*Aim of the exercise*
Transcribe the listing below from its opening line up to and including the line that contains "tm.build('trunk', M['bark'], oak, True)"; reproduce nothing else.

*Material*
==*==

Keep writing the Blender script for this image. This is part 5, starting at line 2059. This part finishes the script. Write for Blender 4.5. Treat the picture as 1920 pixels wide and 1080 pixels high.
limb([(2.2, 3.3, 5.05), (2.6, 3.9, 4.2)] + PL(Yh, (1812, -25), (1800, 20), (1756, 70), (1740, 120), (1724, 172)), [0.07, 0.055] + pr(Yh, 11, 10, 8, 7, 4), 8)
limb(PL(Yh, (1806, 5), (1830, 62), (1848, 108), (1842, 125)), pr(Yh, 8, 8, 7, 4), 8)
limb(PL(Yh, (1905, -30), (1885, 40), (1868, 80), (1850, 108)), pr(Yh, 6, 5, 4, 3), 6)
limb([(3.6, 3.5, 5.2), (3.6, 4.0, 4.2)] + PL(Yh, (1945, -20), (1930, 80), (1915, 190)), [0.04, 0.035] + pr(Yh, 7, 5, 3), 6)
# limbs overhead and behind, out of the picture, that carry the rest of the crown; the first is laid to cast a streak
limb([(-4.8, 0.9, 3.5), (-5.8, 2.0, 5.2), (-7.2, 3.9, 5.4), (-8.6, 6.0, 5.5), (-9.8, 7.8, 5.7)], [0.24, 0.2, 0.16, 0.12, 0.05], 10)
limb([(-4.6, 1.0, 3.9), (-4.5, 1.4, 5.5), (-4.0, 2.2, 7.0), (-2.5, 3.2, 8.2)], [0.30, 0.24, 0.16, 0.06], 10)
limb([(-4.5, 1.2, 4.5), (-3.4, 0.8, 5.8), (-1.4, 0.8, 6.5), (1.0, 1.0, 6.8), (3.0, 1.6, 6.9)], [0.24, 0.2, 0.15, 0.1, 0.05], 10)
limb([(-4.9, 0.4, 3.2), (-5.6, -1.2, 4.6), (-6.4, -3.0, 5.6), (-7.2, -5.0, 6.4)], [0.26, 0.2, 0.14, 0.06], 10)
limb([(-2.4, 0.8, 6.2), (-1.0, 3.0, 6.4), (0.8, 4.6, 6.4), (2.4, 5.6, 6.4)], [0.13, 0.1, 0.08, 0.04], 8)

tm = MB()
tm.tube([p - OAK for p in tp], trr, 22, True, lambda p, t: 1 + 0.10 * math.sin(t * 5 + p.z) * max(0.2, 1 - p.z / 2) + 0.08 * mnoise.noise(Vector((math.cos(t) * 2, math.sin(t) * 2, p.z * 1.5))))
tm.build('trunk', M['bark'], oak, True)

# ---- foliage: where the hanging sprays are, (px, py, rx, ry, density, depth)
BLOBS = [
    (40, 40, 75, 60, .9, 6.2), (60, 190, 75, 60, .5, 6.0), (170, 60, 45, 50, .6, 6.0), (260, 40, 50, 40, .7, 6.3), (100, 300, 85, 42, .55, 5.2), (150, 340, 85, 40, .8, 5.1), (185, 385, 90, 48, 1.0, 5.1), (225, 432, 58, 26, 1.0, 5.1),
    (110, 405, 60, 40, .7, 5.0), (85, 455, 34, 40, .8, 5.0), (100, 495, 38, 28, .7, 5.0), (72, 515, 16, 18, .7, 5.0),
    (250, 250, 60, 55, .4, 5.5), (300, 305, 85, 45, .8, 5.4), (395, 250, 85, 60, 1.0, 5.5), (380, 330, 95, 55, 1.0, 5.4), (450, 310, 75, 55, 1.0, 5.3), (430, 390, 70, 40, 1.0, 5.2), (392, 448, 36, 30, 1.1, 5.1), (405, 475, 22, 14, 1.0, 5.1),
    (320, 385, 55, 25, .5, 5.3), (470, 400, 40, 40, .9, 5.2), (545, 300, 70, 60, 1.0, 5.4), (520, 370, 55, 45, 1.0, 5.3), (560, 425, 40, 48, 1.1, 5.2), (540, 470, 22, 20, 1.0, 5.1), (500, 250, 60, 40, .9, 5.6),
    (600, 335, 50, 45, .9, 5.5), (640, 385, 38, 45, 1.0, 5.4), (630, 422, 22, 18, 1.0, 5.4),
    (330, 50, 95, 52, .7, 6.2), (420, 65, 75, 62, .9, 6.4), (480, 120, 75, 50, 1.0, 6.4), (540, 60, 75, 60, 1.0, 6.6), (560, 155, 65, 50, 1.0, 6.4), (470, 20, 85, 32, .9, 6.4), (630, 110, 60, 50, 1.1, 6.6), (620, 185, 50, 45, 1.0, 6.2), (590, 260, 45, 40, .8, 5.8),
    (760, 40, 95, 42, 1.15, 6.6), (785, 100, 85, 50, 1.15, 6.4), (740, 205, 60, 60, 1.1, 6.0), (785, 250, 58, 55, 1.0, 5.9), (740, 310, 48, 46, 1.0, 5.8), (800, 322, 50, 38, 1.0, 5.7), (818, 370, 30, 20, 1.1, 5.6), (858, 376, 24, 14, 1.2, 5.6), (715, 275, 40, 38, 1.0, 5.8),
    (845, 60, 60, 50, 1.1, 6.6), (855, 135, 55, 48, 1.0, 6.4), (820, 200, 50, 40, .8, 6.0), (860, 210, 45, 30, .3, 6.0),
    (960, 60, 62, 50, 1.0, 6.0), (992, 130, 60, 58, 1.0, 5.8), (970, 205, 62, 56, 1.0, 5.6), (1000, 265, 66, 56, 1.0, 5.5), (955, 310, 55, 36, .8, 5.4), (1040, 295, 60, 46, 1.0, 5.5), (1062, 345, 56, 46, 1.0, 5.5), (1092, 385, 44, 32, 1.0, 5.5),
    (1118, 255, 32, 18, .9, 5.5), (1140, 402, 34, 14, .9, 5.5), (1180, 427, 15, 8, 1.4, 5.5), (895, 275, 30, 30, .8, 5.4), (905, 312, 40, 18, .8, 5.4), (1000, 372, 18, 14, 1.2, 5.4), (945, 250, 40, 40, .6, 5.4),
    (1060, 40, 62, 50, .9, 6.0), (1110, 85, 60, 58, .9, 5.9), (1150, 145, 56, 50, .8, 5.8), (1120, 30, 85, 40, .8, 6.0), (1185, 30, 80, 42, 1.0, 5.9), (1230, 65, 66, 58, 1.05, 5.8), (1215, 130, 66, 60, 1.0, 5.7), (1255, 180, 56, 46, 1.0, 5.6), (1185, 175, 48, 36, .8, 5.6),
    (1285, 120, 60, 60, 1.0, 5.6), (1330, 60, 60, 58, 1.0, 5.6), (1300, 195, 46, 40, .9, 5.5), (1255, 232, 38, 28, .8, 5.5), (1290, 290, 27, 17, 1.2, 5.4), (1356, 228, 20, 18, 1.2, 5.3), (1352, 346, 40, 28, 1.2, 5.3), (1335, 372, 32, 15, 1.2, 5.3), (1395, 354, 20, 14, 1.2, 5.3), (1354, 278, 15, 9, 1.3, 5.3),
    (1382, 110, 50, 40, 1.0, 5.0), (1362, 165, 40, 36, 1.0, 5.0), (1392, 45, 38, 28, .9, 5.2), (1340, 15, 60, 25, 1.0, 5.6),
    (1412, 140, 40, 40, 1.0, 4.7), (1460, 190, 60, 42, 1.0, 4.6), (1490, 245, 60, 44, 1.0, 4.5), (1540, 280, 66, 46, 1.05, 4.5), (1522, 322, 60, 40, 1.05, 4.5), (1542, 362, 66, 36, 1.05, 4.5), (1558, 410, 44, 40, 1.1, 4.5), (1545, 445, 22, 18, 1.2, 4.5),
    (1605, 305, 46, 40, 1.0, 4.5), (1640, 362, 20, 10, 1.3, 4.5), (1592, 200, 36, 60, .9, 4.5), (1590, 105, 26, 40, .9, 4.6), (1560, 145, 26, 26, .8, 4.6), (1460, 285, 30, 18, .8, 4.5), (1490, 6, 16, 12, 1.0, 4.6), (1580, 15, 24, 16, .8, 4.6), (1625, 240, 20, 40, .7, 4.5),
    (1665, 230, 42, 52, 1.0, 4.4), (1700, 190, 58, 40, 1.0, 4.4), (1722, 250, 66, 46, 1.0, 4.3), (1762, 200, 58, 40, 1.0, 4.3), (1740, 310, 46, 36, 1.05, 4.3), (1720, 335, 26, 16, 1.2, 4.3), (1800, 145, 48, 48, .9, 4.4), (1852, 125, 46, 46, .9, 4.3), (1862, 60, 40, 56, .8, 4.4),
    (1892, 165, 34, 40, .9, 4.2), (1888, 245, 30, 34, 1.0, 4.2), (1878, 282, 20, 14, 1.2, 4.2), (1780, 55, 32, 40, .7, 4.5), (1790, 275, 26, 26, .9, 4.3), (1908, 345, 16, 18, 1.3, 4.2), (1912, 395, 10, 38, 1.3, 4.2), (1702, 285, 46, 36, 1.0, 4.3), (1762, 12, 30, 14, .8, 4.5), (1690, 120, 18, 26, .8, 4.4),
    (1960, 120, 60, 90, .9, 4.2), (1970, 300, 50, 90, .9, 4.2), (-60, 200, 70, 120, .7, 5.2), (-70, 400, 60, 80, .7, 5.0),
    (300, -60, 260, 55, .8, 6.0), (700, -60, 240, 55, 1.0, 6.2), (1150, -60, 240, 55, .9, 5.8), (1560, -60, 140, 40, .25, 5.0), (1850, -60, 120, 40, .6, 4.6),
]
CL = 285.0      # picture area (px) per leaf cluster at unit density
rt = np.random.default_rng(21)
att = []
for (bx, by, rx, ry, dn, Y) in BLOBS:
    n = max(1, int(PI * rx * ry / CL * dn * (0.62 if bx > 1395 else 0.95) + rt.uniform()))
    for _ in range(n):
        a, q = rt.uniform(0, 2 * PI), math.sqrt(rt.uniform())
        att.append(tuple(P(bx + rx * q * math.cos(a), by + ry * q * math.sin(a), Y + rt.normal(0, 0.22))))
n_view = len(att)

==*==

*Worked answer*
Keep writing the Blender script for this image. This is part 5, starting at line 2059. This part finishes the script. Write for Blender 4.5. Treat the picture as 1920 pixels wide and 1080 pixels high.
limb([(2.2, 3.3, 5.05), (2.6, 3.9, 4.2)] + PL(Yh, (1812, -25), (1800, 20), (1756, 70), (1740, 120), (1724, 172)), [0.07, 0.055] + pr(Yh, 11, 10, 8, 7, 4), 8)
limb(PL(Yh, (1806, 5), (1830, 62), (1848, 108), (1842, 125)), pr(Yh, 8, 8, 7, 4), 8)
limb(PL(Yh, (1905, -30), (1885, 40), (1868, 80), (1850, 108)), pr(Yh, 6, 5, 4, 3), 6)
limb([(3.6, 3.5, 5.2), (3.6, 4.0, 4.2)] + PL(Yh, (1945, -20), (1930, 80), (1915, 190)), [0.04, 0.035] + pr(Yh, 7, 5, 3), 6)
# limbs overhead and behind, out of the picture, that carry the rest of the crown; the first is laid to cast a streak
limb([(-4.8, 0.9, 3.5), (-5.8, 2.0, 5.2), (-7.2, 3.9, 5.4), (-8.6, 6.0, 5.5), (-9.8, 7.8, 5.7)], [0.24, 0.2, 0.16, 0.12, 0.05], 10)
limb([(-4.6, 1.0, 3.9), (-4.5, 1.4, 5.5), (-4.0, 2.2, 7.0), (-2.5, 3.2, 8.2)], [0.30, 0.24, 0.16, 0.06], 10)
limb([(-4.5, 1.2, 4.5), (-3.4, 0.8, 5.8), (-1.4, 0.8, 6.5), (1.0, 1.0, 6.8), (3.0, 1.6, 6.9)], [0.24, 0.2, 0.15, 0.1, 0.05], 10)
limb([(-4.9, 0.4, 3.2), (-5.6, -1.2, 4.6), (-6.4, -3.0, 5.6), (-7.2, -5.0, 6.4)], [0.26, 0.2, 0.14, 0.06], 10)
limb([(-2.4, 0.8, 6.2), (-1.0, 3.0, 6.4), (0.8, 4.6, 6.4), (2.4, 5.6, 6.4)], [0.13, 0.1, 0.08, 0.04], 8)

tm = MB()
tm.tube([p - OAK for p in tp], trr, 22, True, lambda p, t: 1 + 0.10 * math.sin(t * 5 + p.z) * max(0.2, 1 - p.z / 2) + 0.08 * mnoise.noise(Vector((math.cos(t) * 2, math.sin(t) * 2, p.z * 1.5))))
tm.build('trunk', M['bark'], oak, True)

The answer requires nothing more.